Mais ce n’est pas seulement par la frivolité de ses joies, de ses fêtes, que l’Île-de-France a conquis cette dénomination glorieuse de Paris des Grandes-Indes que les voyageurs lui ont donnée ; c’est par son goût des lettres, des arts et des sciences ; c’est aussi et surtout par son ardent enthousiasme pour toutes les gloires et toutes les illustrations. S’il n’y a point à Maurice de bibliothèque publique, on trouve dans chaque maison une bibliothèque particulière où le cœur et l’esprit de la jeunesse se développent et s’élargissent.

Ce n’est pas tout encore. J’ai trouvé ici une société d’hommes aimables sans causticité, instruits sans pédantisme, qui, toutes les semaines, dans des réunions qu’ils avaient appelées séances de la Table-Ovale, luttaient par leur verve intarissable avec les beaux-esprits de nos caveaux anciens et modernes, et perçaient quelquefois les profondeurs des plus hautes sciences.

Je n’ai pas manqué un seul jour à ces banquets délicieux où leur courtoisie m’avait invité.

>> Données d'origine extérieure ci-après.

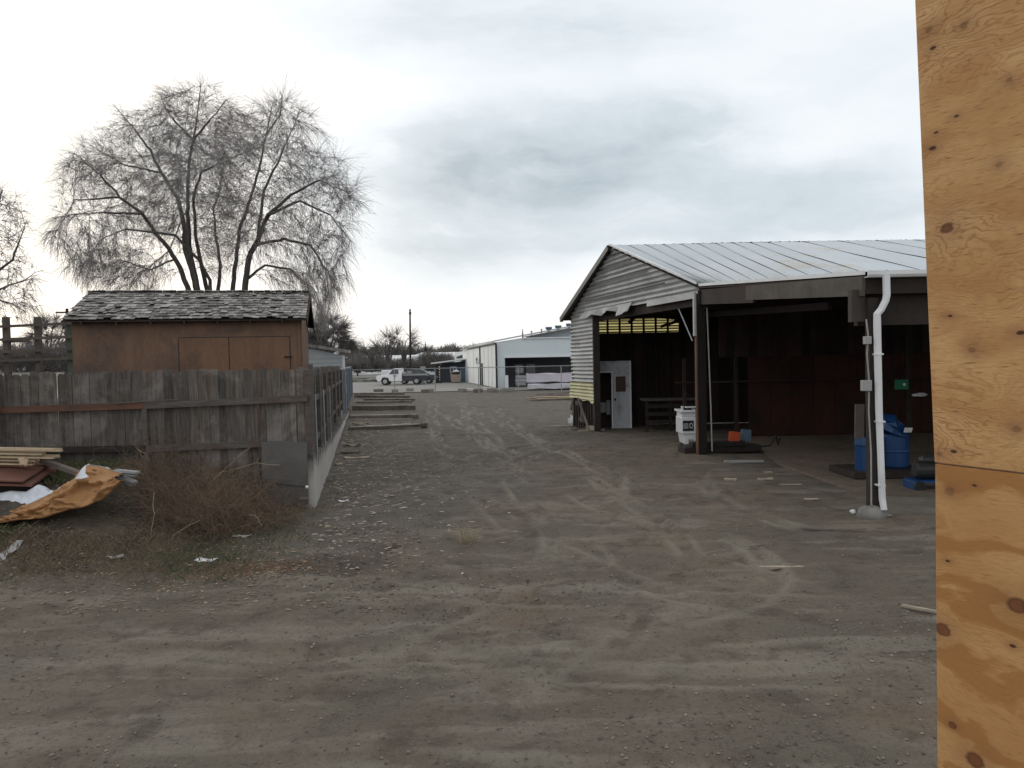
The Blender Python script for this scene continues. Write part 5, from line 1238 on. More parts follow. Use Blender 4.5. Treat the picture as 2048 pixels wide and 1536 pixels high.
conifer('low dark conifer nearest the navy office', 865, 697, 152, 20, 4)
conifer('small pine tip poking over the white building roof', 1047, 659, 125, 15, 5)
conifer('short dark conifer behind the grey house roof', 682, 686, 120, 18, 6)
def thicket(name, label, spans, seed, mat='bushtwig', rad=.035, cnt=3000, L=1.6):
    rs = np.random.RandomState(seed); segs = []
    for (xa_, xb_, yt_, yb_, D, w_) in spans:
        for i in range(int(cnt*w_)):
            px = rs.uniform(xa_, xb_); D_ = D+rs.uniform(-3, 3); top = P(px, yt_+rs.uniform(0, 5)+3*math.sin(px*.13)+2*math.sin(px*.37), D_).z; bot = P(px, yb_, D_).z
            z = rs.uniform(max(bot, 0), top-.3); p = np.array([P(px, 730, D_).x, D_, z]); d = np.array([rs.normal(0, .6), rs.normal(0, .4), 1.]); d /= np.linalg.norm(d)
            q = [p]
            for _ in range(3): d = d+rs.normal(0, .35, 3); d /= np.linalg.norm(d); p = p+d*L/3; q.append(p)
            segs.append((np.array(q), np.linspace(rad, rad*.4, 4), rs.uniform(0, 1)))
    o = fast_tubes(name, segs, MT[mat], None, 3); tag(o, label, 'thicket', kind='stuff'); return o
thicket('far_thicket', 'grey brown leafless thicket along the far edge of the field', [(680, 905, 698, 722, 195, 1.5), (680, 900, 726, 744, 122, .62), (690, 770, 712, 735, 128, .22), (845, 900, 714, 738, 124, .40)], 3, cnt=4200, rad=.045, L=1.6)
thicket('left_thicket', 'dark leafless undergrowth behind the timber rack', [(-40, 165, 698, 745, 48, 1)], 4, cnt=4200, rad=.016, L=1.0)
# far low hills with bare woods
b = MB(); hp = []
for i in range(81):
    x = -900+i*22.5; hp.append((x, 900, 2+9*max(0, float(fbm(np.array([i*.11]), np.array([3.]), 3, 9)[0])+.35)))
b.prism([(-900, 900, -2)]+[tuple(q) for q in hp]+[(900, 900, -2)], (0, 60, 0)); n = NT('hazy_hill_woods'); a = n.noise(n.obj, .05, 5); n.done(n.mix(a, (.13, .13, .135), (.20, .20, .205)), 1)
tag(b.build('hills', n.m), kind='structure')
thicket('far_woods', 'pale grey distant woods at the horizon over the annex roof', [(880, 960, 701, 712, 260, 1)], 6, cnt=900, rad=.10, L=3.2)
# ------------------------------------------------------------------ brush, grass, litter (nobody could count these)
rs = np.random.RandomState(9); segs = []
def gz(x, y): return groundZ(x, y)
for cl in range(40):
    px = rs.uniform(300, 556); t = rs.uniform(0, 1); D = rs.uniform(9.7, 11.6); cx = P(px, 1000, D).x; cz = gz(cx, D)
    for i in range(38):
        p = np.array([cx+rs.normal(0, .16), D+rs.normal(0, .14), cz-.02]); d = np.array([rs.normal(0, .5), rs.normal(0, .5), 1.]); d /= np.linalg.norm(d)
        hh = rs.uniform(.4, 1.15)*(1 if px < 520 else .7); q = [p]; n_ = 6
        for j in range(n_):
            d = d+rs.normal(0, .30, 3)+np.array([0, 0, -.06*j]); d /= np.linalg.norm(d); p = p+d*hh/n_; q.append(p)
            if rs.rand() < .9:
                e = d+rs.normal(0, .9, 3); e /= np.linalg.norm(e); L = rs.uniform(.06, .24); m1 = p+e*L*.5; e2 = e+rs.normal(0, .5, 3); m2 = m1+e2*L*.5
                segs.append((np.array([p, m1, m2]), [.0015, .0012, .0008], rs.uniform(0, 1)))
        segs.append((np.array(q), np.linspace(.0030, .0012, n_+1), rs.uniform(0, 1)))
tag(fast_tubes('dry_brush', segs, MT['brush'], None, 3), 'tangle of dry reddish brown weeds heaped against the board fence', 'dry weeds', kind='stuff')
def stalk(label, a, c, D, D2, r=.0032, bend=.03):
    p, q = np.array(P(a[0], a[1], D)), np.array(P(c[0], c[1], D2)); m = (p+q)/2+np.array([bend, 0, bend]); m1 = (p+m)/2+rs.normal(0, .012, 3); m2 = (q+m)/2+rs.normal(0, .012, 3)
    b = MB(); b.tube([p, m1, m, m2, q], [r, r, r*.9, r*.8, r*.6], 5); b.tube([m, m+Vector((.05, .02, .08))], [r*.6, r*.3], 4); tag(b.build('dry_stalk', MT['straw']), label, 'dry stalk', 'pale dry stalks in the brush')
stalk('upright pale stalk at the left edge of the brush', (308, 985), (300, 1085), 9.6, 9.3)
stalk('long pale stalk slanting through the middle of the brush', (500, 895), (415, 970), 10.2, 10.0)
stalk('pale curved stalk at the top right of the brush', (560, 930), (440, 945), 10.3, 10.1, bend=.08)
stalk('pale stick lying low in front of the brush', (400, 1040), (345, 1072), 9.4, 9.0)
stalk('short pale stalk sticking up from the left shoulder of the brush', (273, 897), (300, 925), 10.8, 10.8)
stalk('thin pale stalk at the lower right of the brush', (497, 1030), (525, 1052), 9.7, 9.5)
segs = []; gr = MB(); vs = []; fs = []; tn = []
cnt = 90000
gx_ = rs.uniform(-10.5, -2.2, cnt); gy_ = rs.uniform(7.0, 12.0, cnt)
dens = sst(7.2, 8.9, gy_+.8*fbm(gx_*.8, gy_*.8, 3, 77))*sst(-2.4, -4.6, gx_)*(gy_ < frontY(gx_)-.05)
dens = dens*(.25+1.1*vnoise(gx_*1.7, gy_*1.7, 88))
k_ = (rs.rand(cnt) < dens) & ~((gx_ < -4.9) & (gy_ > 9.2) & (gy_ < 10.5)); gx_, gy_ = gx_[k_], gy_[k_]
gz_ = groundA(gx_, gy_)
green = .75*sst(.52, .70, vnoise(gx_*.9, gy_*.9, 99)+.16*((gx_ < -6.0)*1.0)+.35*np.exp(-(((gx_+3.35)/.5)**2+((gy_-8.75)/.35)**2)))
red = np.exp(-(((gx_+2.9)/.9)**2+((gy_-8.2)/.4)**2))
k = len(gx_); h_ = rs.uniform(.02, .09, k)*(1+.8*sst(-5.5, -7, gx_)); an = rs.uniform(0, 6.28, k); ln_ = rs.uniform(.2, 1.3, k)
w2 = .0016
V0 = np.stack([gx_+np.cos(an)*w2, gy_+np.sin(an)*w2, gz_-.01], 1); V1 = np.stack([gx_-np.cos(an)*w2, gy_-np.sin(an)*w2, gz_-.01], 1)
ax, ay = rs.normal(0, 1, k)*ln_*h_*.6, rs.normal(0, 1, k)*ln_*h_*.6
V2 = np.stack([gx_+ax*.45, gy_+ay*.45, gz_+h_*.6], 1); V3 = np.stack([gx_+ax, gy_+ay, gz_+h_*.9], 1)
V = np.stack([V0, V1, V2, V3], 1).reshape(-1, 3); idx = np.arange(k)[:, None]*4; Ft = np.concatenate([idx+np.array([[0, 1, 2]]), idx+np.array([[1, 3, 2]])])
me = bpy.data.meshes.new('grass'); me.from_pydata(V.tolist(), [], Ft.tolist()); tt = np.clip(np.where(green > rs.rand(k), rs.uniform(0, .35, k), rs.uniform(.5, .9, k)+.15*(gx_ < -4.6))+red*.3, 0, 1)
at = me.attributes.new('tone', 'FLOAT', 'POINT'); at.data.foreach_set('value', np.repeat(tt, 4).astype(np.float32)); me.materials.append(MT['grass'])
o = bpy.data.objects.new('grass', me); COL.objects.link(o); tag(o, 'mixed green and dry grass on the bank below the board fence', 'grass', kind='stuff')
def scatter(name, label, cat, cnt, place, mat, size, flat=.5, seed=1, elong=1.0):
    rs = np.random.RandomState(seed); X_, Y_ = place(rs, cnt); k = len(X_)
    Z_ = groundA(X_, Y_)
    base = np.array([[1, 0, 0], [.3, .9, 0], [-.7, .6, 0], [-.8, -.6, 0], [.4, -.9, 0], [.25, .15, 1], [-.3, -.1, .9]]); tri = [(0,1,5),(1,2,5),(2,6,5),(2,3,6),(3,4,6),(4,0,5),(4,5,6)]
    s_ = size[0]*np.exp(rs.uniform(0, math.log(size[1]/size[0]), k)); an = rs.uniform(0, 6.28, k); q = base[None]*rs.uniform(.7, 1.3, (k, 7, 3)); q[:, :, 0] *= elong; q = q*s_[:, None, None]; q[:, :, 2] *= flat
    x = q[:, :, 0]*np.cos(an)[:, None]-q[:, :, 1]*np.sin(an)[:, None]; y = q[:, :, 0]*np.sin(an)[:, None]+q[:, :, 1]*np.cos(an)[:, None]
    V = np.stack([x+X_[:, None], y+Y_[:, None], q[:, :, 2]+Z_[:, None]+.004], 2).reshape(-1, 3); Fc = (np.array(tri)[None]+np.arange(k)[:, None, None]*7).reshape(-1, 3)
    me = bpy.data.meshes.new(name); me.from_pydata(V.tolist(), [], Fc.tolist()); at = me.attributes.new('tone', 'FLOAT', 'POINT'); at.data.foreach_set('value', np.repeat(rs.uniform(0, 1, k), 7).astype(np.float32)); me.materials.append(mat)
    o = bpy.data.objects.new(name, me); COL.objects.link(o); tag(o, label, cat, kind='stuff'); return o
def pl_yard(rs, c):
    Y_ = 3.2+rs.rand(c)**1.6*24; X_ = rs.uniform(-.72, .62, c)*Y_; k = (X_ > sideX(Y_)+.15) | (Y_ < frontY(X_)-.3); k &= ~((X_ > 4.4) & (Y_ > 10.5) & (Y_ < 25)); m_ = rs.rand(c) < (.15+1.3*vnoise(X_*.7, Y_*.7, 17)**2); k &= m_; return X_[k], Y_[k]
scatter('gravel', 'small loose stones and clods scattered over the dirt yard', 'gravel', 26000, pl_yard, M('clod', (.19,.17,.14), (.12,.105,.085), None, 5, bump=0, tv=1.0), (.003, .016), .7, 3)
def pl_clod(rs, c):
    Y_ = 6.8+rs.rand(c)*17; X_ = rs.uniform(-4.2, 2.6, c); k = (X_ > sideX(Y_)+.1) & (rs.rand(c) < np.clip(vnoise(X_*.55+3, Y_*.55, 71)*2.6-.9, .06, 1)); return X_[k], Y_[k]
scatter('dirt_clods', 'crumbly dark clods of dirt thrown up in the rough part of the yard', 'clods', 9000, pl_clod, M('dark_clod', (.165,.148,.122), (.105,.094,.08), None, 5, bump=0, tv=1.0), (.005, .028), .6, 13)
def pl_wall(rs, c):
    Y_ = 8+rs.rand(c)*34; X_ = sideX(Y_)+.1+np.abs(rs.normal(0, 1.1, c)); k = (Y_ > 11.8) | (rs.rand(c) < .6); return X_[k], Y_[k]
scatter('wood_chips', 'pale wood chips and bark scraps littering the foot of the concrete wall', 'wood chips', 2200, pl_wall, MT['cream'], (.008, .035), .2, 4, 2.2)
def pl_red(rs, c): return -2.9+rs.normal(0, .45, c), 8.25+rs.normal(0, .2, c)
scatter('reddish_leaves', 'patch of reddish orange leaf litter on the bank below the brush', 'leaf litter', 1500, pl_red, M('rusty_leaf', (.17,.095,.055), (.09,.055,.038), None, 5, bump=0, tv=1.2), (.004, .012), .3, 15, 2.0)
def pl_white(rs, c):
    X_ = rs.uniform(-7.5, 0, c); Y_ = rs.uniform(7.2, 14, c); k = X_ > sideX(Y_)*(Y_ > 11.5)-9*(Y_ <= 11.5); return X_[k], Y_[k]
scatter('pale_chips', 'whitish chips and shreds strewn over the bank and dirt', 'chips', 260, pl_white, MT['cream'], (.005, .016), .25, 16, 1.8)
def pl_bank(rs, c):
    X_ = rs.uniform(-8, -1.2, c); Y_ = rs.uniform(7.0, 10.6, c); return X_, Y_
scatter('dead_leaves', 'dry leaf and bark litter on the bank before the brush', 'leaf litter', 2600, pl_bank, M('leaf_litter', (.24,.19,.13), (.13,.09,.06), None, 5, bump=0, tv=1.2), (.006, .022), .25, 5, 2.0)
# ------------------------------------------------------------------ loose things in the yard, each its own
def onG(px, py, z=0):
    g = G(px, py, z)
    for _ in range(12): g = G(px, py, groundZ(g.x, g.y))
    return g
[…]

J’ai dit souvent, depuis mon retour en Europe, les couplets et les strophes des poëtes de l’île, et l’on a pu se convaincre que le ciel qui a réchauffé Parny et Bertin n’avait rien perdu de sa puissance inspiratrice.

Là Bernard et Mallac, rivaux sans jalousie ; là Arrighi, descendant d’une famille illustre ; là Chomiel, le fameux Désaugiers de l’île ; là Coudray, directeur du collége colonial, où il veille en père sur tant de jeunes espérances ; Thenaud, Ésope indien, vainqueur des belles à coups d’élégants madrigaux ; Dépinay, plus utile encore au barreau qu’à ces banquets dont il est l’idole ; Mancel ; Josse, qui comprend et commente si bien Newton et Descartes ; Édouard Pitot, le peintre ; Fadeuil, Maingard, Épidarise Collin, qui reçut des leçons de Parny et se plaça si près de son maître ; et Tomy Pitot, le plus habile de tous, poëte inspiré plus encore par le cœur que par la tête, le Béranger de cet hémisphère, que la mort vient de ravir naguère à la colonie attristée. Oh ! je ne les ai pas quittés sans larmes, ces amis de peu de jours, mais si bons, si fervents ; et si l’un d’eux, de par le monde, lit encore ces lignes, il verra que moi aussi j’ai dans l’âme un autel pour les saintes affections.